=== STORED DATA ===

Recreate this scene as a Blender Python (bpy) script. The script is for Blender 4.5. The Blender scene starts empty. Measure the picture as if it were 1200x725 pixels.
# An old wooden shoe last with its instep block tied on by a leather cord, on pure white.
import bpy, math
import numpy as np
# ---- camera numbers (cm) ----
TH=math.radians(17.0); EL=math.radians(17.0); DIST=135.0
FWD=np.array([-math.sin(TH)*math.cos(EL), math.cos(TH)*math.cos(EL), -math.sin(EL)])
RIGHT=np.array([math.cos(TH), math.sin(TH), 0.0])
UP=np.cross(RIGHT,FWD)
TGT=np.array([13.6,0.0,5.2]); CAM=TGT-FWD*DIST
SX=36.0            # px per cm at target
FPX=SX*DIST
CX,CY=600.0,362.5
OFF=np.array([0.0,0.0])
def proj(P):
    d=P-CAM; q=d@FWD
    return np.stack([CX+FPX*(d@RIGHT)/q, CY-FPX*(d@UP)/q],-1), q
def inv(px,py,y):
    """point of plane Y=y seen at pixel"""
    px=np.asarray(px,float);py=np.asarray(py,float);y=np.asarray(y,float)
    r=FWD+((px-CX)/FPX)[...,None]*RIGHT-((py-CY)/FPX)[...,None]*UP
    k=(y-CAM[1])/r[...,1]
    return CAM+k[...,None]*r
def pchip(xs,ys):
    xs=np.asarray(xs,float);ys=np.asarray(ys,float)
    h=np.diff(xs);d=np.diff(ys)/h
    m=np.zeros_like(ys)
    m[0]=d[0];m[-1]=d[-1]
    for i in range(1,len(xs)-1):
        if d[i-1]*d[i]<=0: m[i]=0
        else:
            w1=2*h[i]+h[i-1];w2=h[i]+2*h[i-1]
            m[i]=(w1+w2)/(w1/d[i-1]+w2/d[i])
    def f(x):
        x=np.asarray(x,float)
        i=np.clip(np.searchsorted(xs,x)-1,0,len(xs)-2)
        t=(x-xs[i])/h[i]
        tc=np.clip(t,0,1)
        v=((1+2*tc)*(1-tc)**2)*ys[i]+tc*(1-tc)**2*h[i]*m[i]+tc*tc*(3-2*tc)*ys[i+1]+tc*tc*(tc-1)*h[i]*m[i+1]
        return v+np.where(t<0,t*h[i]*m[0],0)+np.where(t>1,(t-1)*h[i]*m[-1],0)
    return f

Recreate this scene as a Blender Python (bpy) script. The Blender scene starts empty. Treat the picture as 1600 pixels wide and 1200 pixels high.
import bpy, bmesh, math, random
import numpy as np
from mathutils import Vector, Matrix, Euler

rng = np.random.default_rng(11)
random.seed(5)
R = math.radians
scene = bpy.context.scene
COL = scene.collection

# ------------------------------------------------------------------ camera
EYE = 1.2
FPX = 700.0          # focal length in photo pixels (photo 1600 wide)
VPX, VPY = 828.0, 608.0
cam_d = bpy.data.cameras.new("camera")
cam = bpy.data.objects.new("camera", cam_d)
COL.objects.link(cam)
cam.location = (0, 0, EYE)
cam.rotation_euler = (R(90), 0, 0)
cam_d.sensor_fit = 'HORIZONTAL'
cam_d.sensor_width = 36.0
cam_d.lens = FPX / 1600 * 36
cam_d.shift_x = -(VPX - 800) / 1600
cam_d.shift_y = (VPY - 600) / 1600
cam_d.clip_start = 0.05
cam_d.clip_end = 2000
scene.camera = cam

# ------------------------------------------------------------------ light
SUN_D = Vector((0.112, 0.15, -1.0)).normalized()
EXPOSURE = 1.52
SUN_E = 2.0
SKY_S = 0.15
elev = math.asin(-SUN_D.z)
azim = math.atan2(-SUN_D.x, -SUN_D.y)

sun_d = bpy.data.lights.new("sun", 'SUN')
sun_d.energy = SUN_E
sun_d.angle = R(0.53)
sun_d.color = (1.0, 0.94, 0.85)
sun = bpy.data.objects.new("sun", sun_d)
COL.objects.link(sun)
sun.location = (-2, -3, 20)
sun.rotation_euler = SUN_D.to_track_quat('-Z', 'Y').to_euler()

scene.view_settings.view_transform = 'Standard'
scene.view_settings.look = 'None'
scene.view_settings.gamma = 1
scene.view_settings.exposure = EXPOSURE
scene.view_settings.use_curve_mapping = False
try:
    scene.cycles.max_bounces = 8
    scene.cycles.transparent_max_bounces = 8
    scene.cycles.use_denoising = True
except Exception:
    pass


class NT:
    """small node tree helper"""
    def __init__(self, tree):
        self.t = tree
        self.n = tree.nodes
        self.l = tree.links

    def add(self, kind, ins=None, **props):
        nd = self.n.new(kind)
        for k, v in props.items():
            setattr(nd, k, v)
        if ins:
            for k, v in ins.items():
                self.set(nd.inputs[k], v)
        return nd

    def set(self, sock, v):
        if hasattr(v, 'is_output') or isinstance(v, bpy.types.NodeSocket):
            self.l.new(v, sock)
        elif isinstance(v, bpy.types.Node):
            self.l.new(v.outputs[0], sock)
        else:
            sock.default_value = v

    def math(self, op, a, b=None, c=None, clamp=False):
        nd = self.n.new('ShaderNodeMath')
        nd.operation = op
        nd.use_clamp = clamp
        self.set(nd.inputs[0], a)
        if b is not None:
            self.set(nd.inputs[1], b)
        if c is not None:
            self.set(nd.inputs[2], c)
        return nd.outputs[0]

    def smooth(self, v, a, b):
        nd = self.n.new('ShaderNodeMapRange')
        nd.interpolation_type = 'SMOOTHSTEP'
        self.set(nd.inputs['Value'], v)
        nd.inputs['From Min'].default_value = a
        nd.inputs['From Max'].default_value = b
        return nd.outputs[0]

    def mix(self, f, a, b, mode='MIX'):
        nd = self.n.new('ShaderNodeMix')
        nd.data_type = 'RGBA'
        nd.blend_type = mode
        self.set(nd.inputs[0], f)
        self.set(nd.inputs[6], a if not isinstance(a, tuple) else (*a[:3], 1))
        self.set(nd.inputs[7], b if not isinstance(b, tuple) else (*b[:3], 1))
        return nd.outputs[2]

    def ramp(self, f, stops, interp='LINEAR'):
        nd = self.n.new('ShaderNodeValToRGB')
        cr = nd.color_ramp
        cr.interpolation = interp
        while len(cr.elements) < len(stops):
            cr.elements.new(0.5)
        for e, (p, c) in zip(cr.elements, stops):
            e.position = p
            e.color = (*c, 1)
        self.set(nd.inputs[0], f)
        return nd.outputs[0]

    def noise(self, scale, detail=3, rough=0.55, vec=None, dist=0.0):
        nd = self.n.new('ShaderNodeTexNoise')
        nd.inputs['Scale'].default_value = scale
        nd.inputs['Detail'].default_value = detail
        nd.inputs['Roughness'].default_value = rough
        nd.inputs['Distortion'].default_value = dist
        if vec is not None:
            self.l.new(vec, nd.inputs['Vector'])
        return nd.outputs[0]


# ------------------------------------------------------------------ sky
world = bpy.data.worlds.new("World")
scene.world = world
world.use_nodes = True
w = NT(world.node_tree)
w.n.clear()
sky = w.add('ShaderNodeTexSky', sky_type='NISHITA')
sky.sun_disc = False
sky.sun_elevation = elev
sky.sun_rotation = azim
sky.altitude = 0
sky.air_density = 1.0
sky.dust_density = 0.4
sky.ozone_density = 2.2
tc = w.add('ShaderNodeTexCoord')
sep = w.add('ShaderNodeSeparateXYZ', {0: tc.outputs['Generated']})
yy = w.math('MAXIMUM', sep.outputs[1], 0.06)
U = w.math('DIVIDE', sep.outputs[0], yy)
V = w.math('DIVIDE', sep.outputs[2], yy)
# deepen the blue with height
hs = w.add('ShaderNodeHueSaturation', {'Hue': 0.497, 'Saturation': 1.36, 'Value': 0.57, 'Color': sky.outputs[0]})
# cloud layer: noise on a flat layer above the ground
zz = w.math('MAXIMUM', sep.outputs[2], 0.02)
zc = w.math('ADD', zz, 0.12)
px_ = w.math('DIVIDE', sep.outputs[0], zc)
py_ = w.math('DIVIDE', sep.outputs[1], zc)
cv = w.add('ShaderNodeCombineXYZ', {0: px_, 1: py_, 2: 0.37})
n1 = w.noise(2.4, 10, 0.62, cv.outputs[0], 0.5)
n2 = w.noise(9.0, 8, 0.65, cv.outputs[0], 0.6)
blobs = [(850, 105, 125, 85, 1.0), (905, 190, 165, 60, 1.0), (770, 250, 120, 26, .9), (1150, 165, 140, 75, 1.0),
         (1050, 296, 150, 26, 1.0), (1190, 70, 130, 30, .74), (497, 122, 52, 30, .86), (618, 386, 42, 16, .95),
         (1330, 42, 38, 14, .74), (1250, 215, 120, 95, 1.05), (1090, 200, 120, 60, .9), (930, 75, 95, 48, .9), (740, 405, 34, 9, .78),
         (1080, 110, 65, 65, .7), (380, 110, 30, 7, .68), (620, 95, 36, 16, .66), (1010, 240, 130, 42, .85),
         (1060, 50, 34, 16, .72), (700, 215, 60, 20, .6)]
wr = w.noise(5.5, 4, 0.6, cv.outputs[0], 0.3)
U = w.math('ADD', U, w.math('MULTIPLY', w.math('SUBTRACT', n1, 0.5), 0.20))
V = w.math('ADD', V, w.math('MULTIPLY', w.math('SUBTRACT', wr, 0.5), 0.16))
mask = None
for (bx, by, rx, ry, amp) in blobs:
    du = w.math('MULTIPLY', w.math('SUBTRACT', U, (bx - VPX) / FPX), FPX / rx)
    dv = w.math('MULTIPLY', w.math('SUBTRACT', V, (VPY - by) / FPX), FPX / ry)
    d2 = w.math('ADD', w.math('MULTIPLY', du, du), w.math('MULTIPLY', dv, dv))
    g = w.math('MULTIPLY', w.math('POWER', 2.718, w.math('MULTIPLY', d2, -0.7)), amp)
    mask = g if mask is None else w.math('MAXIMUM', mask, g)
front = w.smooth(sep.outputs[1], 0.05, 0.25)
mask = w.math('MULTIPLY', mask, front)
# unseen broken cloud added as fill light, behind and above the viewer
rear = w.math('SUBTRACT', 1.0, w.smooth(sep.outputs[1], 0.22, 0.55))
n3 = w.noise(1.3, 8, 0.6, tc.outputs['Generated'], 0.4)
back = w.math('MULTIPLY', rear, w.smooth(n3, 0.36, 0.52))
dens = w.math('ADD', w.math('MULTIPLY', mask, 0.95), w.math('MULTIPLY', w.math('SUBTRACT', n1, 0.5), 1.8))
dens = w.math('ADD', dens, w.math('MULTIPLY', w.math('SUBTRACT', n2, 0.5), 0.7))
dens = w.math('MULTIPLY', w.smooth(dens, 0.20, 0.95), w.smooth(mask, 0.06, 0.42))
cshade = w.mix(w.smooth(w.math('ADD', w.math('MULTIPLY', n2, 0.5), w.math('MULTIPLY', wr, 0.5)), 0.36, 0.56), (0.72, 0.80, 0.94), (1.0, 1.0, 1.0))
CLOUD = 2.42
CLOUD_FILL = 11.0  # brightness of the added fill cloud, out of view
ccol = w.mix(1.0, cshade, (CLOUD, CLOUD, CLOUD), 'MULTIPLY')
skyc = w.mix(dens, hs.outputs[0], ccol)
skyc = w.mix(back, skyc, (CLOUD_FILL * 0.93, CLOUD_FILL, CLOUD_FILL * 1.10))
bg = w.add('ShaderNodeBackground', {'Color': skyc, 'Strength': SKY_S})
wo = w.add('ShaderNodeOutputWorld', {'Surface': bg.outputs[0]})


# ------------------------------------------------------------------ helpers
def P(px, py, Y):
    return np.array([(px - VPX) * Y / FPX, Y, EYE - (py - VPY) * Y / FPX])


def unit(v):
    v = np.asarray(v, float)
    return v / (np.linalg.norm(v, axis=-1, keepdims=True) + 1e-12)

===

DESCRIPTION OF THE TASK:
Retype, exactly and in full, the lines above from the one containing "1200 pixels high." through the one containing "azim = math.atan2(-SUN_D.x, -SUN_D.y)".

EXERCISE SOLUTION:
Recreate this scene as a Blender Python (bpy) script. The Blender scene starts empty. Treat the picture as 1600 pixels wide and 1200 pixels high.
import bpy, bmesh, math, random
import numpy as np
from mathutils import Vector, Matrix, Euler

rng = np.random.default_rng(11)
random.seed(5)
R = math.radians
scene = bpy.context.scene
COL = scene.collection

# ------------------------------------------------------------------ camera
EYE = 1.2
FPX = 700.0          # focal length in photo pixels (photo 1600 wide)
VPX, VPY = 828.0, 608.0
cam_d = bpy.data.cameras.new("camera")
cam = bpy.data.objects.new("camera", cam_d)
COL.objects.link(cam)
cam.location = (0, 0, EYE)
cam.rotation_euler = (R(90), 0, 0)
cam_d.sensor_fit = 'HORIZONTAL'
cam_d.sensor_width = 36.0
cam_d.lens = FPX / 1600 * 36
cam_d.shift_x = -(VPX - 800) / 1600
cam_d.shift_y = (VPY - 600) / 1600
cam_d.clip_start = 0.05
cam_d.clip_end = 2000
scene.camera = cam

# ------------------------------------------------------------------ light
SUN_D = Vector((0.112, 0.15, -1.0)).normalized()
EXPOSURE = 1.52
SUN_E = 2.0
SKY_S = 0.15
elev = math.asin(-SUN_D.z)
azim = math.atan2(-SUN_D.x, -SUN_D.y)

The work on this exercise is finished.